Ma si tratta di una goccia nel mare. Perché anche ieri gli sbarchi sono stati migliaia. La nave tedesca Rhein ha sbarcato a Corigliano, in Calabra, 932 immigrati africani sub sahariani, quasi tutti uomini maggiorenni (595 contro 121 donne e 203 minorenni). A Bari, la nave britannica Echo ha sbarcato 640 uomini. Sono 1500 persone in più da alloggiare e sfamare, nel corso delle lunghissime procedure per verificare la loro identità e la validità della richiesta di asilo. Pur sapendo che, nell’Africa sub sahariana, vi sono solo pochi paesi fuggendo dai quali è ritenuta legittima la richiesta di asilo. E che la composizione della massa dei nuovi arrivi, in maggioranza uomini e maggiorenni, è finora tipica dell’immigrazione economica e non di una fuga da un teatro di guerra o persecuzione.

E tutto questo: solo nelle 24 ore di ieri.

L’immigrazione non può essere considerata come una “emergenza”, ormai è un problema cronicizzato nel corso degli ultimi quattro anni.
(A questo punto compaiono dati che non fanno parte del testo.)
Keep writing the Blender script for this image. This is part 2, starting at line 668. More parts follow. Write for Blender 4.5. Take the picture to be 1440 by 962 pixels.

Dovremmo avere acquisito esperienza e preparate le misure per accoglienza, smistamento e verifica dei documenti. Dovremmo aver già formato del personale esperto e avere un’opinione pubblica ormai pronta e informata sul fenomeno non più nuovo. Eppure non c’è niente di tutto questo, come dimostrano i casi esemplari (e non unici) dei comuni siciliani e del lombardo. Aree fra loro agli antipodi, sindaci con sensibilità politiche diverse, sono stanchi di essere trattati dal Ministero degli Interni come sudditi obbedienti, pronti a ospitare stranieri a comando, in base ad esigenze di cui non vengono neppure informati.

“Razzismo” è la contro-accusa tipica di chi punta il dito contro sindaci e strutture locali. Ma di razzismo c’è poco o nulla, in questi casi. Come dimostra la protesta del sindaco Giovanni Corbo, renziano, favorevole all’accoglienza allo Jus Soli. Protesta contro il comportamento della prefettura, non contro gli immigrati da accogliere. E il discorso è lo stesso, in generale, nell’opinione pubblica italiana, che osserva angosciata e attonita, lo svolgersi degli eventi dal 2013 ad oggi. Non c’è un’ondata di razzismo, ma di perplessità. Perché nessuno spiega, con argomenti razionali, come mai le navi italiane ed europee debbano andare fin sotto le coste libiche a raccogliere immigrati da portare in Italia. E nessuno si capacita di come queste migliaia, decine di migliaia di persone arrivate, vengano distribuite a pioggia sul territorio, di imperio, per decisione del governo centrale, spesso senza consultarsi con i cittadini e le autorità locali, provocando il degrado immediato di interi quartieri. E le rivolte dei cittadini, che ora sono poche e non violente. Ma che in futuro potrebbero sfuggire di mano.